With the task of complementing this offer, in the northern section of the park, where it was initially contemplated to provide arts teaching services and under the order of designing a neighborhood garden, the work team of the School of Architecture of the National Autonomous University of Mexico decided to establish a space for contemplation and interaction for different generations with recreational and sports activities, where people of different ages could perform outdoor entertainment activities; in the center of these activities would be Skating, a sport that is gaining interest among the youth of the City since in this area it has many followers and currently does not have nearby spaces to practice it.
The project was coordinated by landscape architects Valia Wright and Eduardo Peón and architect Francisco Elías, who together with urban planners, local architects, and sociologists, established as their main goal to understand the relationship between this section of the park with the surrounding neighborhood, and at the same time bring a bit of the natural context of the Chihuahua desert, as a form of recognition of the natural heritage of the zone.

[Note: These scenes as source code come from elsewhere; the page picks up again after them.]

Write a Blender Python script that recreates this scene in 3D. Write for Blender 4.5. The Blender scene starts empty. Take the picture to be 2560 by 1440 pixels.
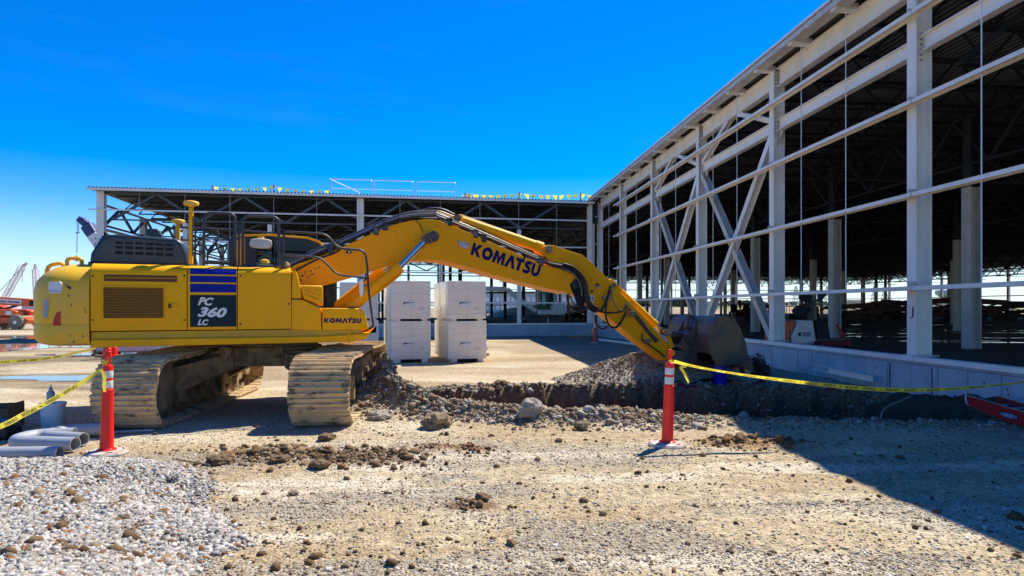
import bpy, bmesh, math, random
import numpy as np
from mathutils import Vector, Matrix
R = math.radians
rng = random.Random(7)
S = bpy.context.scene
COL = S.collection
F = 1600.0; HOR = 770.0; EYE = 1.7

# ---------------------------------------------------------------- camera
cam = bpy.data.cameras.new('camera'); cam_o = bpy.data.objects.new('camera', cam); COL.objects.link(cam_o)
cam.sensor_width = 36.0; cam.lens = 36.0 * F / 2560.0
cam.shift_y = (HOR - 720.0) / 2560.0
cam.clip_start = 0.1; cam.clip_end = 6000
cam_o.location = (0, 0, EYE); cam_o.rotation_euler = (R(90), 0, 0)
S.camera = cam_o

# ---------------------------------------------------------------- light
SUN = Vector((0.46, 0.55, 1.0)).normalized()
elev = math.asin(SUN.z); azim = math.atan2(SUN.x, SUN.y)
w = bpy.data.worlds.new('World'); S.world = w; w.use_nodes = True
wn = w.node_tree.nodes; wl = w.node_tree.links
for n in list(wn): wn.remove(n)
sky = wn.new('ShaderNodeTexSky'); sky.sky_type = 'NISHITA'; sky.sun_disc = False
sky.sun_elevation = elev; sky.sun_rotation = azim; sky.altitude = 300; sky.air_density = 1.0; sky.dust_density = 0.1; sky.ozone_density = 4.0
hsv = wn.new('ShaderNodeHueSaturation'); hsv.inputs['Saturation'].default_value = 1.6; hsv.inputs['Value'].default_value = 1.0
hsv.inputs['Hue'].default_value = 0.515
tc = wn.new('ShaderNodeTexCoord'); mp = wn.new('ShaderNodeMapping'); mp.inputs['Scale'].default_value = (1.0, 1.0, 7.0)
cn = wn.new('ShaderNodeTexNoise'); cn.inputs['Scale'].default_value = 2.2; cn.inputs['Detail'].default_value = 6; cn.inputs['Roughness'].default_value = 0.6
cr = wn.new('ShaderNodeValToRGB'); cr.color_ramp.elements[0].position = 0.52; cr.color_ramp.elements[1].position = 0.85
cr.color_ramp.elements[0].color = (0, 0, 0, 1); cr.color_ramp.elements[1].color = (0.025, 0.025, 0.025, 1)
cm = wn.new('ShaderNodeMixRGB'); cm.blend_type = 'MIX'; cm.inputs[2].default_value = (3.6, 4.4, 5.2, 1)
bgn = wn.new('ShaderNodeBackground'); bgn.inputs['Strength'].default_value = 0.112
wo = wn.new('ShaderNodeOutputWorld')
wl.new(sky.outputs[0], hsv.inputs['Color']); wl.new(tc.outputs['Generated'], mp.inputs[0]); wl.new(mp.outputs[0], cn.inputs['Vector'])
wl.new(cn.outputs[0], cr.inputs[0]); wl.new(cr.outputs[0], cm.inputs[0]); wl.new(hsv.outputs[0], cm.inputs[1])
sx = wn.new('ShaderNodeSeparateXYZ'); wl.new(tc.outputs['Generated'], sx.inputs[0])
hr = wn.new('ShaderNodeMapRange'); hr.interpolation_type = 'SMOOTHSTEP'; hr.inputs['From Min'].default_value = -0.02; hr.inputs['From Max'].default_value = 0.15; hr.inputs['To Min'].default_value = 0.78; hr.inputs['To Max'].default_value = 0.0
wl.new(sx.outputs['Z'], hr.inputs['Value']); hm = wn.new('ShaderNodeMixRGB'); hm.inputs[2].default_value = (3.3, 4.3, 5.4, 1); wl.new(hr.outputs[0], hm.inputs[0]); wl.new(cm.outputs[0], hm.inputs[1])
wl.new(hm.outputs[0], bgn.inputs['Color']); wl.new(bgn.outputs[0], wo.inputs['Surface'])
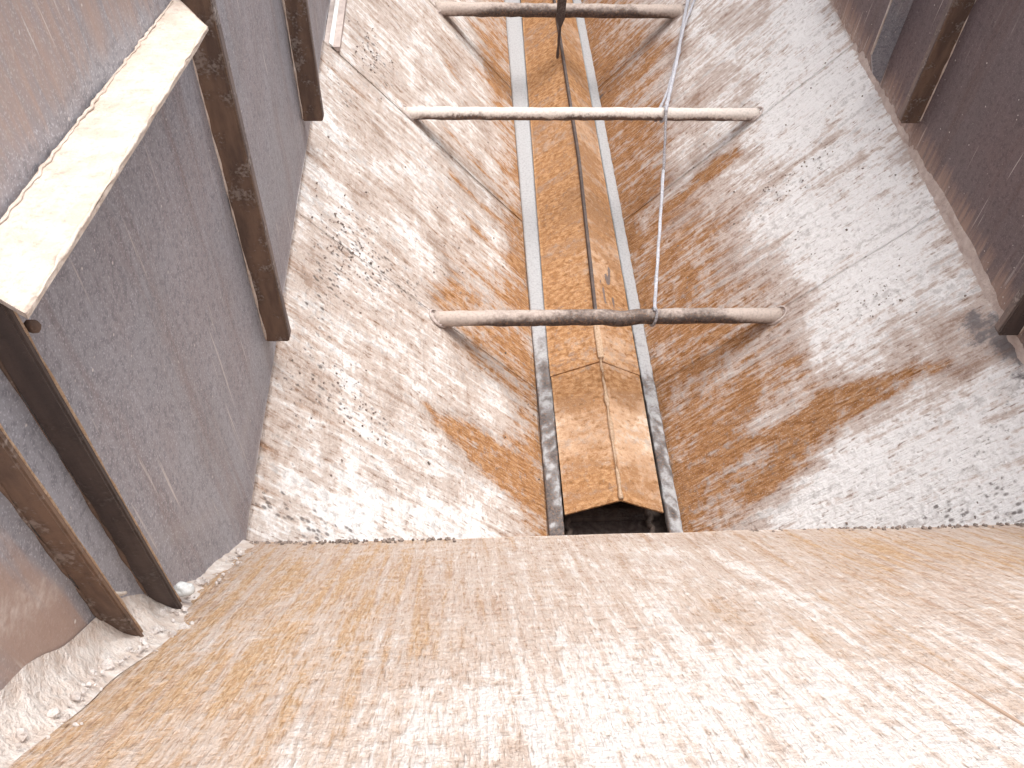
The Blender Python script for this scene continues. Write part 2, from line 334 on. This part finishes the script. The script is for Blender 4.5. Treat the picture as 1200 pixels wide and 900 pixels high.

The landscape of the Chihuahua desert, particularly the Samalayuca dunes is the natural reference for the conception of this space object, a continuous piece that perches on the ground and combines a skating rink with an administration building and classrooms for workshops.
The building was conceived as a cave by which the covered square and the skating rink communicate, through a portico that protects the service module, an office, and three classrooms, which overlook the lake and can be used together with the square. On the upper floor, there is a viewpoint, which can be used as an observatory and for other activities related to the skating rink. The services area highlights the cylindrical shape of the bathroom module and other architectural details that refer to the architecture of the Nomadic peoples of the zone. Finally, the shape of the portico with the triple column modules is a nod to the architecture of the 50s and 60s that characterized the urban landscape of Ciudad Juárez.
On the perimeter of the skating rink, an extension of a bike lane was built to connect with the rest of the park and parking areas, integrating La Duna Skatepark into the natural route of this recreational space. For the materialization of this space, high-tech concrete was selected to achieve a smooth and continuous surface with a color that perfectly integrates with the sand of the Chihuahua desert.